Another area where not much has changed is the ride and handling department. Infact, with the (slightly) added weight, the XL6 feels even (more) well planted when pushed hard or driven over broken roads or no tarmac. This is one area that will please buyers and their families alike. High speed stability remains nice too though the steering does feel vague and you need to remind yourself that this is a long vehicle after all.

City usage is where the XL6 shines. The high seating, relatively low bonnet, absence of blind spots and light controls make it an effortless car to drive. However, the steering did feel a tad too heavy for my liking. During the off road stint, over rocks, I did notice the tyres were under-inflated and I am hoping the heaviness of the steering would have been because of this.

We didn’t get a chance to drive the XL6 with all seats filled and this is one experience I wish to understand once the media cars are available in Delhi.

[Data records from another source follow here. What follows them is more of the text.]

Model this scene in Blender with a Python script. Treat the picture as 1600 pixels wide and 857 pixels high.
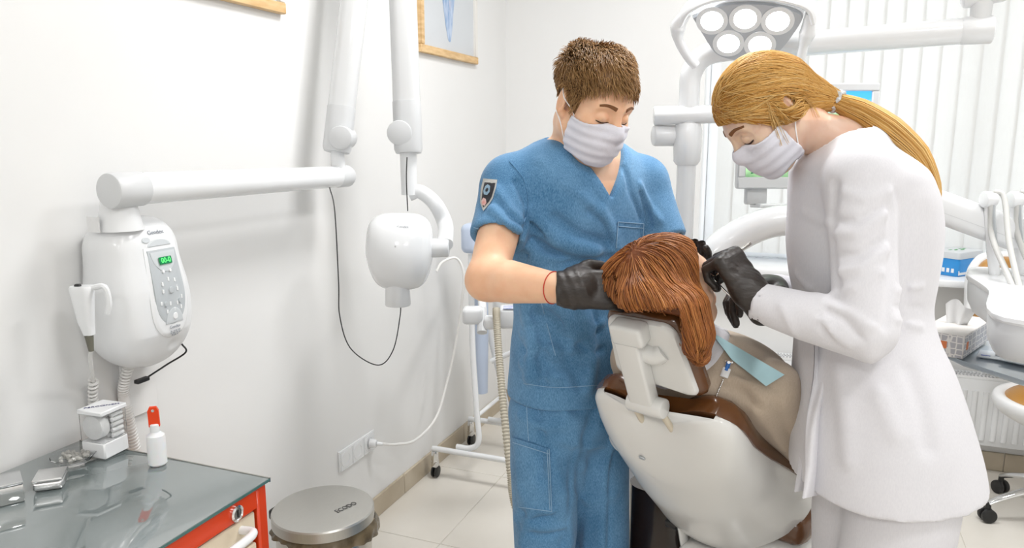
import bpy, bmesh, math, random
import numpy as np
from math import sin, cos, tan, pi, radians, sqrt, atan2
from mathutils import Vector, Matrix, Euler

for _o in list(bpy.data.objects):
    bpy.data.objects.remove(_o)
SC = bpy.context.scene
COL = SC.collection

# ------------------------------------------------------------------ camera, world, light, exposure
FPX = 1171.0
PITCH = radians(10.2)
YAW = radians(21.4)
CAM = np.array([1.505, 0.0, 1.47])
cam_data = bpy.data.cameras.new('camera')
cam_data.sensor_fit = 'HORIZONTAL'
cam_data.sensor_width = 36.0
cam_data.lens = 36.0 * FPX / 1600.0
cam_data.clip_start = 0.02
cam = bpy.data.objects.new('camera', cam_data)
COL.objects.link(cam)
cam.location = CAM
cam.rotation_euler = (pi / 2 - PITCH, 0, YAW)
SC.camera = cam

W = bpy.data.worlds.new('daylight')
SC.world = W
W.use_nodes = True
_bg = W.node_tree.nodes['Background']
_bg.inputs[0].default_value = (0.86, 0.93, 1.0, 1)
_bg.inputs[1].default_value = 1.7

def ceiling_fill_light(x, y, sx, sy, power, col=(1.0, 0.998, 0.995)):
    l = bpy.data.lights.new('added_ceiling_light', 'AREA')
    l.shape = 'RECTANGLE'
    l.size, l.size_y = sx, sy
    l.energy = power
    l.color = col
    o = bpy.data.objects.new('added_ceiling_light', l)
    COL.objects.link(o)
    o.location = (x, y, 2.93)
    return o

FILL_LAMPS = [(1.1, 2.15), (2.5, 2.3), (2.5, 0.3), (3.2, -2.0), (1.5, -2.0)]  # unseen lamps, added and spread to balance walls, floor and figures
for _x, _y in FILL_LAMPS:
    ceiling_fill_light(_x, _y, 0.5, 0.5, 16.5 if _x < 1.2 else (10.0 if _y == 0.3 else 12.5))

SC.view_settings.view_transform = 'Standard'
SC.view_settings.look = 'None'
SC.view_settings.gamma = 1.0
SC.view_settings.use_curve_mapping = False
SC.view_settings.exposure = 0.93

# ------------------------------------------------------------------ helpers
random.seed(7)
RNG = np.random.default_rng(11)
V = lambda *a: np.array(a, dtype=float)

RIGHT = V(cos(YAW), sin(YAW), 0)
FWH = V(-sin(YAW), cos(YAW), 0)
FWD = FWH * cos(PITCH) + V(0, 0, -sin(PITCH))
UP = FWH * sin(PITCH) + V(0, 0, cos(PITCH))

def at(px, py, t=None, X=None, Y=None, Z=None):
    """surveying helper: where the sight line of a photo point meets a plane of the room or a measured distance"""
    d = (px - 800) / FPX * RIGHT + (428.5 - py) / FPX * UP + FWD
    if X is not None: t = (X - CAM[0]) / d[0]
    if Y is not None: t = (Y - CAM[1]) / d[1]
    if Z is not None: t = (Z - CAM[2]) / d[2]
    return CAM + t * d

def unit(v):
    v = np.asarray(v, float)
    return v / (np.linalg.norm(v) + 1e-12)

def frame_from(zax, hint=(0, 0, 1)):
    """3x3 columns x,y,z with z along zax"""
    z = unit(zax)
    h = np.asarray(hint, float)
    if abs(z @ unit(h)) > 0.98: h = V(1, 0, 0) if abs(z[0]) < 0.9 else V(0, 1, 0)
    x = unit(np.cross(h, z))
    y = np.cross(z, x)
    return np.stack([x, y, z], 1)

MATS = {}
def mat(name, col=(0.8, 0.8, 0.8), rough=0.5, metal=0.0, var=0.0, vscale=8.0, bump=0.0, bscale=60.0,
        trans=0.0, emit=0.0, ecol=None, coat=0.0, sss=0.0, ior=1.45, col2=None, alpha=1.0, sheen=0.0, spec=0.5, stretch=None, detail=4.0):
    if name in MATS: return MATS[name]
    m = bpy.data.materials.new(name)
    m.use_nodes = True
    nt = m.node_tree
    b = nt.nodes['Principled BSDF']
    L = nt.links
    I = b.inputs
    I['Base Color'].default_value = (*col, 1)
    I['Roughness'].default_value = rough
    I['Metallic'].default_value = metal
    I['Transmission Weight'].default_value = trans
    I['Coat Weight'].default_value = coat
    I['Coat Roughness'].default_value = 0.08
    I['IOR'].default_value = ior
    I['Alpha'].default_value = alpha
    I['Specular IOR Level'].default_value = spec
    I['Sheen Weight'].default_value = sheen
    if sss > 0:
        I['Subsurface Weight'].default_value = sss
        I['Subsurface Radius'].default_value = (1.0, 0.35, 0.18)
        I['Subsurface Scale'].default_value = 0.008
    if emit > 0:
        I['Emission Color'].default_value = (*(ecol or col), 1)
        I['Emission Strength'].default_value = emit
    src = None
    if var > 0 or col2 is not None or bump > 0:
        tc = nt.nodes.new('ShaderNodeTexCoord')
        src = tc.outputs['Object']
        if stretch:
            mp = nt.nodes.new('ShaderNodeMapping')
            mp.inputs['Scale'].default_value = stretch
            L.new(src, mp.inputs['Vector'])
            src = mp.outputs['Vector']
    if var > 0 or col2 is not None:
        n = nt.nodes.new('ShaderNodeTexNoise')
        n.inputs['Scale'].default_value = vscale
        n.inputs['Detail'].default_value = detail
        L.new(src, n.inputs['Vector'])
        r = nt.nodes.new('ShaderNodeValToRGB')
        c2 = col2 if col2 is not None else tuple(min(1, c * (1 - var)) for c in col)
        r.color_ramp.elements[0].position = 0.3
        r.color_ramp.elements[1].position = 0.7
        r.color_ramp.elements[0].color = (*c2, 1)
        r.color_ramp.elements[1].color = (*col, 1)
        L.new(n.outputs['Fac'], r.inputs['Fac'])
        L.new(r.outputs['Color'], I['Base Color'])
    if bump > 0:
        n2 = nt.nodes.new('ShaderNodeTexNoise')
        n2.inputs['Scale'].default_value = bscale
        n2.inputs['Detail'].default_value = 5
        L.new(src, n2.inputs['Vector'])
        bp = nt.nodes.new('ShaderNodeBump')
        bp.inputs['Strength'].default_value = bump
        bp.inputs['Distance'].default_value = 0.004
        L.new(n2.outputs['Fac'], bp.inputs['Height'])
        L.new(bp.outputs['Normal'], I['Normal'])
    MATS[name] = m
    return m

def srgb(r, g, b):
    f = lambda c: (c / 255 / 12.92) if c / 255 <= 0.04045 else ((c / 255 + 0.055) / 1.055) ** 2.4
    return (f(r), f(g), f(b))

# ---- geometry: every builder returns (verts Nx3, faces list)
def join(*gs):
    vs, fs, k = [], [], 0
    for v, f in gs:
        v = np.asarray(v, float)
        vs.append(v)
        fs += [tuple(i + k for i in q) for q in f]
        k += len(v)
    return np.concatenate(vs), fs

def xf(g, M=None, loc=(0, 0, 0)):
    v, f = g
    v = np.asarray(v, float)
    if M is not None: v = v @ np.asarray(M).T
    return v + np.asarray(loc, float), f

def from_bm(bm):
    bm.verts.ensure_lookup_table()
    v = np.array([tuple(x.co) for x in bm.verts])
    bm.verts.index_update()
    f = [tuple(x.index for x in q.verts) for q in bm.faces]
    bm.free()
    return v, f

def box(sx, sy, sz, r=0.0, seg=2, c=(0, 0, 0)):
    """box of full sizes centred at c; r = rounded edges"""
    bm = bmesh.new()
    bmesh.ops.create_cube(bm, size=1.0)
    for v in bm.verts: v.co = Vector((v.co.x * sx, v.co.y * sy, v.co.z * sz))
    if r > 0:
        bmesh.ops.bevel(bm, geom=list(bm.edges), offset=r, segments=seg, profile=0.5, affect='EDGES')
    v, f = from_bm(bm)
    return v + np.asarray(c, float), f

def boxb(x0, x1, y0, y1, z0, z1, r=0.0, seg=2):
    return box(x1 - x0, y1 - y0, z1 - z0, r, seg, ((x0 + x1) / 2, (y0 + y1) / 2, (z0 + z1) / 2))

def rings(R, cap=True, closed=True):
    """loft through rings (each Kx3)"""
    R = [np.asarray(r, float) for r in R]
    K = len(R[0])
    v = np.concatenate(R)
    f = []
    for i in range(len(R) - 1):
        for j in range(K if closed else K - 1):
            a, b = i * K + j, i * K + (j + 1) % K
            f.append((a, b, b + K, a + K))
    if cap and closed:
        f.append(tuple(range(K))[::-1])
        f.append(tuple((len(R) - 1) * K + j for j in range(K)))
    return v, f

def circle(n, rx, ry=None, p=2.0):
    ry = rx if ry is None else ry
    t = np.linspace(0, 2 * pi, n, endpoint=False)
    c, s = np.cos(t), np.sin(t)
    if p != 2.0:
        c = np.sign(c) * np.abs(c) ** (2 / p)
        s = np.sign(s) * np.abs(s) ** (2 / p)
    return np.stack([rx * c, ry * s, 0 * t], 1)

def lathe(prof, n=32, M=None, loc=(0, 0, 0)):
    """profile [(r,z),...] about z"""
    R = [circle(n, max(r, 1e-5)) + V(0, 0, z) for r, z in prof]
    return xf(rings(R), M, loc)

def cyl(a, b, ra, rb=None, n=20, bev=0.0):
    a, b = np.asarray(a, float), np.asarray(b, float)
    rb = ra if rb is None else rb
    L = np.linalg.norm(b - a)
    if bev > 0: prof = [(ra - bev, 0), (ra - bev * .3, bev * .3), (ra, bev), (rb, L - bev), (rb - bev * .3, L - bev * .3), (rb - bev, L)]
    else: prof = [(ra, 0), (rb, L)]
    return lathe(prof, n, frame_from(b - a), a)

def smooth_path(pts, n=60):
    """Catmull-Rom through points"""
    P = np.asarray(pts, float)
    P = np.vstack([2 * P[0] - P[1], P, 2 * P[-1] - P[-2]])
    m = len(P) - 3
    out = []
    for t in np.linspace(0, m - 1e-6, n):
        i = int(t); u = t - i
        a, b, c, d = P[i:i + 4]
        out.append(0.5 * ((2 * b) + (-a + c) * u + (2 * a - 5 * b + 4 * c - d) * u * u + (-a + 3 * b - 3 * c + d) * u ** 3))
    return np.array(out)

def sweep(path, rad, n=10, sect=None, cap=True, up=None):
    """tube along a path; rad number, list or (K,2); sect = unit section Kx3"""
    P = np.asarray(path, float)
    N = len(P)
    T = np.gradient(P, axis=0)
    T /= np.linalg.norm(T, axis=1)[:, None] + 1e-12
    rad = np.broadcast_to(np.asarray(rad, float), (N,)) if np.ndim(rad) < 2 else np.asarray(rad, float)
    S = circle(n, 1) if sect is None else sect
    if up is None:
        M = frame_from(T[0]); x = M[:, 0]
    else:
        x = unit(np.cross(np.asarray(up, float), T[0]))
    R = []
    for i in range(N):
        x = unit(x - T[i] * (x @ T[i]))
        y = np.cross(T[i], x)
        r = rad[i]
        rx, ry = (r, r) if np.ndim(r) == 0 else r
        R.append(P[i] + S[:, :1] * rx * x + S[:, 1:2] * ry * y)
    return rings(R, cap)

def prism(outline, h, z0=0.0):
    """outline Kx2 extruded in z"""
    o = np.asarray(outline, float)
    a = np.column_stack([o, np.full(len(o), z0)])
    b = np.column_stack([o, np.full(len(o), z0 + h)])
    return rings([a, b])

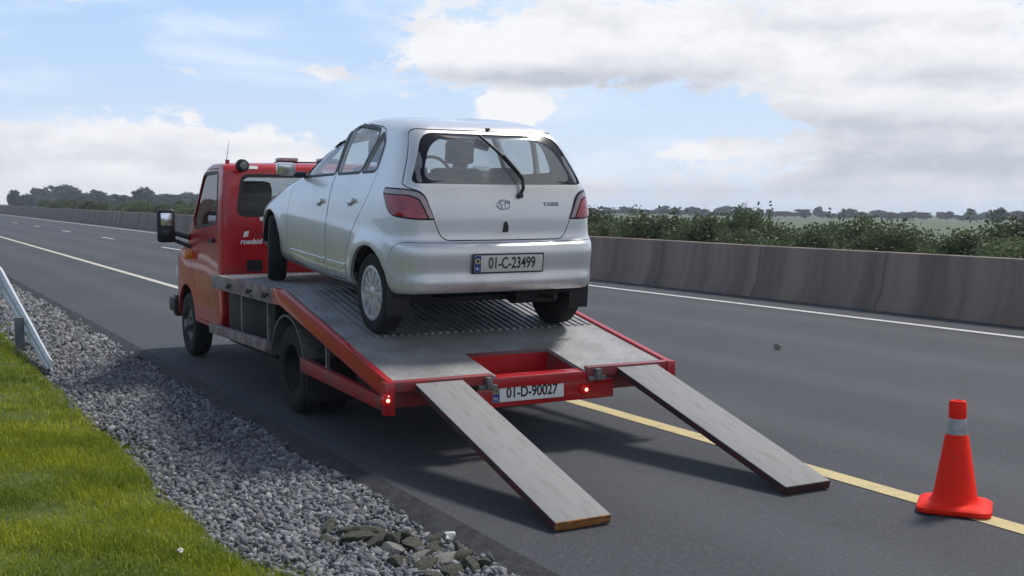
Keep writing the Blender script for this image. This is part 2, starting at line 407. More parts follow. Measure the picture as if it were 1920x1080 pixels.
def mat_asphalt():
    m = bpy.data.materials.new('asphalt'); m.use_nodes = True; g = NT(m.node_tree)
    out = g.n('ShaderNodeOutputMaterial'); b = g.n('ShaderNodeBsdfPrincipled'); g.link(b.outputs[0], out.inputs[0])
    tc = g.n('ShaderNodeTexCoord'); v = tc.outputs['Object']
    fine = g.noise(v, 90, 3, .7); big = g.noise(v, .35, 4, .6)
    mp = g.n('ShaderNodeMapping'); mp.inputs['Scale'].default_value = (1.4, .06, 1); g.link(v, mp.inputs[0]); lanes = g.noise(mp.outputs[0], 1.0, 4, .6)
    fine2 = g.noise(v, 38, 3, .75); c = g.mix(g.sstep(fine2, .3, .7), g.mix(g.sstep(fine, .3, .7), (.020,.022,.027), (.054,.057,.064)), g.mix(g.sstep(fine, .3, .7), (.034,.037,.043), (.085,.089,.097)))
    c = g.mix(g.m('MULTIPLY', g.sstep(big, .35, .7), .35), c, (.082,.086,.094))
    c = g.mix(g.m('MULTIPLY', g.sstep(lanes, .45, .75), .35), c, (.048,.05,.054))
    mid = g.noise(v, 14, 4, .65); c = g.mix(g.m('MULTIPLY', g.sstep(mid, .5, .8), .35), c, (.098,.102,.11))
    dv = g.n('ShaderNodeMapping'); dv.inputs['Scale'].default_value = (1, .35, 1); g.link(v, dv.inputs[0]); drip = g.noise(dv.outputs[0], 5.5, 3, .5)
    c = g.mix(g.m('MULTIPLY', g.sstep(drip, .66, .74), .4), c, (.022,.023,.026))
    sx_ = g.n('ShaderNodeSeparateXYZ'); g.link(v, sx_.inputs[0])
    tr = g.m('ABSOLUTE', g.m('SUBTRACT', g.m('PINGPONG', g.m('ADD', sx_.outputs[0], .1), 1.95), 1.05))
    c = g.mix(g.m('MULTIPLY', g.sstep(tr, .55, .05), .22), c, (.115,.12,.126))
    chip = g.n('ShaderNodeTexVoronoi'); chip.inputs['Scale'].default_value = 26; g.link(v, chip.inputs['Vector'])
    c = g.mix(g.m('MULTIPLY', g.sstep(chip.outputs['Distance'], .20, .10), .5), c, (.16,.165,.17))
    g.link(c, b.inputs['Base Color']); b.inputs['Roughness'].default_value = .82; b.inputs['Specular IOR Level'].default_value = .35
    bp = g.n('ShaderNodeBump'); bp.inputs['Strength'].default_value = .5; bp.inputs['Distance'].default_value = .006
    g.link(fine, bp.inputs['Height']); g.link(bp.outputs[0], b.inputs['Normal']); return m
M['asphalt'] = mat_asphalt()
M['bitumen'] = mat('edge_bitumen', (.035,.036,.042), .85, var=.6, vscale=12, bump=.8, bscale=70)
M['line_white'] = mat('line_white', (.62,.62,.60), .7, col2=(.36,.36,.35), vscale=6, lo=.45, hi=.8)
M['line_yellow'] = mat('line_yellow', (.58,.46,.21), .7, col2=(.34,.31,.21), vscale=7, lo=.45, hi=.8)
M['line_cream'] = mat('line_cream', (.58,.54,.42), .7, col2=(.36,.34,.28), vscale=6, lo=.45, hi=.8)
M['shade_bank'] = mat('shade_bank_grass', (.055,.062,.040), .95, col2=(.030,.036,.022), vscale=2, bump=.6)  # grass of the unseen rise added to darken the left
M['turf'] = mat('turf', (.10,.13,.015), .95, col2=(.05,.075,.012), vscale=5, bump=.6)
M['soil'] = mat('soil', (.075,.07,.055), .95, var=.5, vscale=9, bump=.5)
def mat_field():
    m = bpy.data.materials.new('field'); m.use_nodes = True; g = NT(m.node_tree)
    out = g.n('ShaderNodeOutputMaterial'); b = g.n('ShaderNodeBsdfPrincipled'); g.link(b.outputs[0], out.inputs[0])
    tc = g.n('ShaderNodeTexCoord'); v = tc.outputs['Object']
    n = g.noise(v, .03, 5, .6); n2 = g.noise(v, 1.5, 5, .65)
    c = g.mix(g.sstep(n, .35, .65), (.055,.090,.028), (.095,.125,.042)); c = g.mix(g.m('MULTIPLY', g.sstep(n2, .4, .7), .45), c, (.05,.08,.025))
    g.link(c, b.inputs['Base Color']); b.inputs['Roughness'].default_value = .95; return m
M['field'] = mat_field()
def mat_leaf(name, a, c, scale, rough=.6, detail=3):
    """leaf colour drifting between two greens through the plant and leaf by leaf"""
    m = bpy.data.materials.new(name); m.use_nodes = True; g = NT(m.node_tree)
    out = g.n('ShaderNodeOutputMaterial'); b = g.n('ShaderNodeBsdfPrincipled'); tl = g.n('ShaderNodeBsdfTranslucent'); mx = g.n('ShaderNodeMixShader')
    tc = g.n('ShaderNodeTexCoord'); geo = g.n('ShaderNodeNewGeometry'); oi = g.n('ShaderNodeObjectInfo')
    n = g.noise(tc.outputs['Object'], scale, detail, .6)
    f = g.m('ADD', g.m('MULTIPLY', g.sstep(n, .32, .68), .6), g.m('MULTIPLY', geo.outputs['Random Per Island'], .4))
    col = g.mix(f, a, c)
    hs = g.n('ShaderNodeHueSaturation'); g.link(col, hs.inputs['Color']); g.link(g.m('ADD', g.m('MULTIPLY', oi.outputs['Random'], .5), .75), hs.inputs['Value'])
    g.link(g.m('ADD', g.m('MULTIPLY', oi.outputs['Random'], .04), .48), hs.inputs['Hue'])
    g.link(hs.outputs[0], b.inputs['Base Color']); g.link(hs.outputs[0], tl.inputs[0]); b.inputs['Roughness'].default_value = rough
    b.inputs['Specular IOR Level'].default_value = .25
    mx.inputs[0].default_value = .3; g.link(b.outputs[0], mx.inputs[1]); g.link(tl.outputs[0], mx.inputs[2]); g.link(mx.outputs[0], out.inputs[0]); return m
M['bush'] = mat_leaf('bush_leaves', (.060,.090,.036), (.18,.21,.095), 1.1)
M['tree'] = mat_leaf('tree_leaves', (.030,.050,.026), (.065,.095,.045), .6)
M['bark'] = mat('bark', (.06,.045,.035), .9, var=.4, vscale=12)
M['grass'] = mat_leaf('grass_blades', (.050,.125,.008), (.48,.46,.03), .8, .6, 5)
M['pebble'] = None
def mat_stone():
    m = bpy.data.materials.new('gravel_stone'); m.use_nodes = True; g = NT(m.node_tree)
    out = g.n('ShaderNodeOutputMaterial'); b = g.n('ShaderNodeBsdfPrincipled'); g.link(b.outputs[0], out.inputs[0])
    geo = g.n('ShaderNodeNewGeometry'); tc = g.n('ShaderNodeTexCoord')
    c = g.ramp(geo.outputs['Random Per Island'], [(0, (.045,.047,.055)), (.35, (.130,.133,.146)), (.8, (.245,.248,.262)), (1, (.40,.40,.40))])
    n = g.noise(tc.outputs['Object'], 45, 4, .6); c = g.mix(g.m('MULTIPLY', n, .5), c, (.13,.13,.135))
    g.link(c, b.inputs['Base Color']); b.inputs['Roughness'].default_value = .85; return m
M['pebble'] = mat_stone()
def mat_concrete():
    m = bpy.data.materials.new('barrier_concrete'); m.use_nodes = True; g = NT(m.node_tree)
    out = g.n('ShaderNodeOutputMaterial'); b = g.n('ShaderNodeBsdfPrincipled'); g.link(b.outputs[0], out.inputs[0])
    tc = g.n('ShaderNodeTexCoord'); v = tc.outputs['Object']
    mp = g.n('ShaderNodeMapping'); mp.inputs['Scale'].default_value = (0, 1.3, .13); g.link(v, mp.inputs[0])
    st = g.noise(mp.outputs[0], 1.0, 6, .65); st2 = g.noise(mp.outputs[0], 3.5, 5, .6); n = g.noise(v, 9, 5, .6)
    sp = g.n('ShaderNodeSeparateXYZ'); g.link(v, sp.inputs[0])
    c = g.mix(g.sstep(st, .36, .66), (.255,.19,.15), (.125,.087,.072))
    c = g.mix(g.m('MULTIPLY', g.sstep(st2, .5, .75), .45), c, (.13,.10,.085)); c = g.mix(g.m('MULTIPLY', n, .35), c, (.22,.19,.16))
    # casting joints every few metres: a thin dark stain
    j = g.m('ABSOLUTE', g.m('SUBTRACT', g.m('FRACT', g.m('DIVIDE', sp.outputs[1], 2.9)), .5))
    c = g.mix(g.m('MULTIPLY', g.sstep(j, .014, .0), .7), c, (.08,.065,.055))
    g.link(c, b.inputs['Base Color']); b.inputs['Roughness'].default_value = .9; return m
M['concrete'] = mat_concrete()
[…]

The XL6 will be sold via Nexa dealerships and true to the premium appeal, there is no base version as such on this MPV. Infact, the Zeta, priced from Rs 9.7 lakh ex-showroom, is loaded as well with the only add-ons on the Alpha being the reverse camera, leather seats, auto headlamps to name a few. In terms of pricing then, Maruti has done good work here. Did I tell you, the Zeta has as many features as the Ertiga ZXI+ and has a price difference of just about Rs 20,000?

For me, the XL6 is a good experiment and should go down well in Maruti’s favour. I personally would have loved the diesel motor but for now, the petrol works just fine. In the market for an affordable alternative to the Innova Crysta? You know which showroom to head to!